Long Beach, Calif.  (December 5, 2011)— State Assemblymember Bonnie Lowenthal (D-Long Beach) and Long Beach Police Chief Jim McDonnell visited the after-school program at International Elementary School on Monday to see how the program keeps students engaged in productive educational activities and away from crime.

“I see it all the time: kids left unsupervised in the hours after school have a way of getting involved in problematic activities,” said Chief McDonnell, a member of Fight Crime: Invest in Kids California, a national anti-crime organization of police chiefs, sheriffs, district attorneys and violence survivors, with 400 members in California. “The reality is that violent juvenile crime spikes between 2:00 p.m. and 6:00 p.m.  I’m a long-time advocate of after-school programs because I know that they help keep kids – and the entire community – safe.”

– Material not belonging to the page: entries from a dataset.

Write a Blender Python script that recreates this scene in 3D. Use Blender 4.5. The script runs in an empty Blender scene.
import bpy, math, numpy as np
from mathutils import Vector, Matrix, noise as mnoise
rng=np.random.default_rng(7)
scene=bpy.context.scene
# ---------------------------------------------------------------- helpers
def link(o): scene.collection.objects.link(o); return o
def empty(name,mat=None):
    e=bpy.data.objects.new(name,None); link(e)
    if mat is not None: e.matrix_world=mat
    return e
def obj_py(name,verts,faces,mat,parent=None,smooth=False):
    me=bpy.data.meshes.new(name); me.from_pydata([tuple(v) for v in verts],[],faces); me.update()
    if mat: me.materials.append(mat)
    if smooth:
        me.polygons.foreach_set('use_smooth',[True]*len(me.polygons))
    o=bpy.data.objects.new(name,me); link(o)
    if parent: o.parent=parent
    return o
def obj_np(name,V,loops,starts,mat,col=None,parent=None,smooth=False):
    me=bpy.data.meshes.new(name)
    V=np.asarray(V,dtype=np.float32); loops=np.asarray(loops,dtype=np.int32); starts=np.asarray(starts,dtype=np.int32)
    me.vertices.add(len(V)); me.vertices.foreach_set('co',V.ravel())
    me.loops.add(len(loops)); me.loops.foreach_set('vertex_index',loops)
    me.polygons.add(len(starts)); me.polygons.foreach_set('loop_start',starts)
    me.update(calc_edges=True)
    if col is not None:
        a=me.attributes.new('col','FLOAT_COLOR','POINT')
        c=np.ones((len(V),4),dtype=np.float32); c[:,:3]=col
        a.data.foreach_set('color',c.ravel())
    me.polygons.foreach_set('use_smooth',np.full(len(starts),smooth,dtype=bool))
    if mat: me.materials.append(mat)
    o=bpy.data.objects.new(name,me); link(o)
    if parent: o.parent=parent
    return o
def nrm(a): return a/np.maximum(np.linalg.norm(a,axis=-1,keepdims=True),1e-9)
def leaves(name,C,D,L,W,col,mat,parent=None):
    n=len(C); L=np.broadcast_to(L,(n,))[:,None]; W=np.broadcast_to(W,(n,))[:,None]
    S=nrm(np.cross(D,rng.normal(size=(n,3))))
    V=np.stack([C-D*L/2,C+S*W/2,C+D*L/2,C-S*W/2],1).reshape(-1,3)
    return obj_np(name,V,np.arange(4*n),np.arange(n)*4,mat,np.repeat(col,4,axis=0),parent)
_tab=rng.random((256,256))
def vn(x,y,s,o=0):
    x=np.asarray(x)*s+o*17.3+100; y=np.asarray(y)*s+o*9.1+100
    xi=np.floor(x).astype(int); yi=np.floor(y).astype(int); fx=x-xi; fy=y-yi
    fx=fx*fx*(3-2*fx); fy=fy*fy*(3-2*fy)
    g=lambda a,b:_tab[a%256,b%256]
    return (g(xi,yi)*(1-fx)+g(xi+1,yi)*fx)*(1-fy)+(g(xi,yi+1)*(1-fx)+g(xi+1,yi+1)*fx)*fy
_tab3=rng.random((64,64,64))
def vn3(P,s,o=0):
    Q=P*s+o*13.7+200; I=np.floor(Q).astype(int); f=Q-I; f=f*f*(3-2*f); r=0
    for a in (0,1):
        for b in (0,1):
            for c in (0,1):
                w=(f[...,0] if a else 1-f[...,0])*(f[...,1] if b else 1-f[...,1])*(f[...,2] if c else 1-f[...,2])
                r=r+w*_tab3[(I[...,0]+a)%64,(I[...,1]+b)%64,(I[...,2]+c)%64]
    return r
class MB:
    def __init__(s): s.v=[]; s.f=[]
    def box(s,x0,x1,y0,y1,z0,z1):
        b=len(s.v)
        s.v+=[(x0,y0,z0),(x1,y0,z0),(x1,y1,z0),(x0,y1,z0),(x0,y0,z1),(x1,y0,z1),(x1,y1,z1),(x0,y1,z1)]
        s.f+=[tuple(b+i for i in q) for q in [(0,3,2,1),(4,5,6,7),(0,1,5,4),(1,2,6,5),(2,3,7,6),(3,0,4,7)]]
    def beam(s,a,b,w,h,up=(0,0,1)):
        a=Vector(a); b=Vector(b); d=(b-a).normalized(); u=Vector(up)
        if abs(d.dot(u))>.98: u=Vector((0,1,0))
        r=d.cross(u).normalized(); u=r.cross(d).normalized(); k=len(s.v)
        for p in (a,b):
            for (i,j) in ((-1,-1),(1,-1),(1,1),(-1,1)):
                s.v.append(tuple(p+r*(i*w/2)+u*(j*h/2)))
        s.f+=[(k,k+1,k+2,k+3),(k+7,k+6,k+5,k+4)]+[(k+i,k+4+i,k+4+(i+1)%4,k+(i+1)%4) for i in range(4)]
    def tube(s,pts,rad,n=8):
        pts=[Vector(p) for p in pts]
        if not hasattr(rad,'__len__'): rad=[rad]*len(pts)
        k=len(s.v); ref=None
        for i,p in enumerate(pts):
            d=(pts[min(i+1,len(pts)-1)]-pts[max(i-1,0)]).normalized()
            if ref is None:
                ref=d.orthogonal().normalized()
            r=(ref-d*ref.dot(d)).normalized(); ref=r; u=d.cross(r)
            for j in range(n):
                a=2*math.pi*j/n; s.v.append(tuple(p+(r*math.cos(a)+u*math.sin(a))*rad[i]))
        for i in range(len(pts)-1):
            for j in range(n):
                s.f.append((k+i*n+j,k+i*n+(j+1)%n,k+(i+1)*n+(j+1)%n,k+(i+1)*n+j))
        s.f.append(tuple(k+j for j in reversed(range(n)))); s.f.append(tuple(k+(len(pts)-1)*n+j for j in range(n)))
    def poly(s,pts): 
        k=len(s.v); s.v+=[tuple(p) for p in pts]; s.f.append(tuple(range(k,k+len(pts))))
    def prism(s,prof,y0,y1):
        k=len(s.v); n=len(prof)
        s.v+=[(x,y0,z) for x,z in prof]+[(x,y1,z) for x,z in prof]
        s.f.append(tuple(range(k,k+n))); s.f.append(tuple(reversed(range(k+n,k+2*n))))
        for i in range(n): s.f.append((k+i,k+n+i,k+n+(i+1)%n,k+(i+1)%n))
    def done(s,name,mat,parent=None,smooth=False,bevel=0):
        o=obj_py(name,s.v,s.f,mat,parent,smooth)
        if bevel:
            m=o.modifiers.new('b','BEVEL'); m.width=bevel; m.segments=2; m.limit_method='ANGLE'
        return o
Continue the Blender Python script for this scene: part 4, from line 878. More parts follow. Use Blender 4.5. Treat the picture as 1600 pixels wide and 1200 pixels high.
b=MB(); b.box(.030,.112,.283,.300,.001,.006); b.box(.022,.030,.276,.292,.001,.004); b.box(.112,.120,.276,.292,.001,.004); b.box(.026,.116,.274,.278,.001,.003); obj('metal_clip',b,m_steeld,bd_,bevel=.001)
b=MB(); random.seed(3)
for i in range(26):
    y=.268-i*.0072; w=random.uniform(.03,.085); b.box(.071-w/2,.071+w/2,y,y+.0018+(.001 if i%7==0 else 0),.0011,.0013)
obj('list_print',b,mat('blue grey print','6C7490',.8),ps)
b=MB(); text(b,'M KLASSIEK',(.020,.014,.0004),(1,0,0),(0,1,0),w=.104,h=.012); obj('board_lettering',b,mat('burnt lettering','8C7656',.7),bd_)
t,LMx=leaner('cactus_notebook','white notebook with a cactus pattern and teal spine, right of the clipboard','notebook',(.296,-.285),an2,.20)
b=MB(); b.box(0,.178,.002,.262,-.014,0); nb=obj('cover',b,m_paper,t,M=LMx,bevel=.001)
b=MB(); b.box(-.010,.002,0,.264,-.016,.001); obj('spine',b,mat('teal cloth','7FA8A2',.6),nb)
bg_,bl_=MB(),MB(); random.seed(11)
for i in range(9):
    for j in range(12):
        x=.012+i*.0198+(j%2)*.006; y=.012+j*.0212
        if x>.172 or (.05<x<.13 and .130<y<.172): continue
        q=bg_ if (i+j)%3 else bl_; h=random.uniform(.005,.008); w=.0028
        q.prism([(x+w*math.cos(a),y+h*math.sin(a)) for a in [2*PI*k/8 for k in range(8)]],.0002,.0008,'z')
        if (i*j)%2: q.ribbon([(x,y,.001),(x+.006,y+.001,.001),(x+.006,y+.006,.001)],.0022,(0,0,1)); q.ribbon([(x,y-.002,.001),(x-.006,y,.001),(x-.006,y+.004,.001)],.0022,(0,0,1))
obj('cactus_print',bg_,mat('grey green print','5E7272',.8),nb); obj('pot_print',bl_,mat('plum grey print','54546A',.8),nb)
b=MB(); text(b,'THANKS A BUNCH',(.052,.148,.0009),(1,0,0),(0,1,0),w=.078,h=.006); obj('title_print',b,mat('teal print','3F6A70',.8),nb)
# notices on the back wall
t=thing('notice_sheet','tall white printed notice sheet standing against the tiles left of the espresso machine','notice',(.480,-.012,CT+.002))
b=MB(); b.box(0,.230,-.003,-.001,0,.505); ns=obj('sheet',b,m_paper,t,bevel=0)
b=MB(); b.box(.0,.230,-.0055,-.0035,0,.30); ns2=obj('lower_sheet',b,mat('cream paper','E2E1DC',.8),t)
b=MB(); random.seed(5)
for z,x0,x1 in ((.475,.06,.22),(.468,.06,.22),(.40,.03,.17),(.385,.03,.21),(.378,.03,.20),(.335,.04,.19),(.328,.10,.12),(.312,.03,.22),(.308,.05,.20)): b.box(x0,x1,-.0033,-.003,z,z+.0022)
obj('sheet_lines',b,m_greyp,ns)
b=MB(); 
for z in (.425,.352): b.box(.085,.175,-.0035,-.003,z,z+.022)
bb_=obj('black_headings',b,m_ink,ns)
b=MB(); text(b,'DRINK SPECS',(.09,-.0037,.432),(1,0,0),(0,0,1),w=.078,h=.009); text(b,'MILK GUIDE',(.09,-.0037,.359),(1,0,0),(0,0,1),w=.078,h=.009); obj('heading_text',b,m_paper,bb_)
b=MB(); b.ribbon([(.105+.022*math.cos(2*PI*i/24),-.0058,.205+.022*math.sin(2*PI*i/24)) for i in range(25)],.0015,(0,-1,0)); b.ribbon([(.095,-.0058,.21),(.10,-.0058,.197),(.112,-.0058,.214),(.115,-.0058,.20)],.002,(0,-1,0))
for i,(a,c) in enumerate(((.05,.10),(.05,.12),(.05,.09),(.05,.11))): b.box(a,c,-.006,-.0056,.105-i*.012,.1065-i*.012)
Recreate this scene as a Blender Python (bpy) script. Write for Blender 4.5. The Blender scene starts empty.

Research also links after-school programs to increased school-day attendance and improved graduation rates, according to California’s After-School Commitment: Keeping Kids On Track and Out of Trouble, a 2010 report by Fight Crime: Invest in Kids California.

The after-school program at International Elementary School is coordinated by the YMCA Long Beach Community Development Branch.  The local YMCA provides high-quality after-school academic support and enrichment activities to over 1,800 students at 11 middle and elementary schools throughout Long Beach. Program offerings include physical recreation, tutoring, literacy and math intervention as well as a SAFE healthy living curriculum.

International Elementary School relies on state after-school funding from the After School Education and Safety (ASES) program, which was substantially expanded by Proposition 49, enacted by the voters in 2002.  In the Long Beach Unified School District, 57 schools receive approximately $8.4 million in state after-school funding to serve approximately 6,280 students.

Still, demand remains high for after-school programs. Statewide in 2010, applicants sought more than twice as much state after-school funding as was available, and the state turned away over 400 schools seeking $54 million in funding. In Long Beach, 31 elementary and middle schools still lack state after-school funding.

“It’s clear that after-school programs are win-win,” said Assemblymember Lowenthal. “Not only do these programs keep kids safe and out of trouble, they also improve academic achievement, provide employment opportunities, and keep parents working.”

The ASES program links schools and local community resources in order to provide academic and enrichment activities in a safe, well-supervised environment for students in kindergarten through ninth grade. Given its requirement of a 33 percent match in local contributions for every dollar of state funding received, ASES not only helps generate local funding, it also encourages an integrated partnership between the local community and schools.

Fight Crime: Invest in Kids members support ongoing investment in the ASES program, which supports after-school programs at thousands of schools in high-need communities across the state; funding for ASES cannot be reduced without another ballot initiative.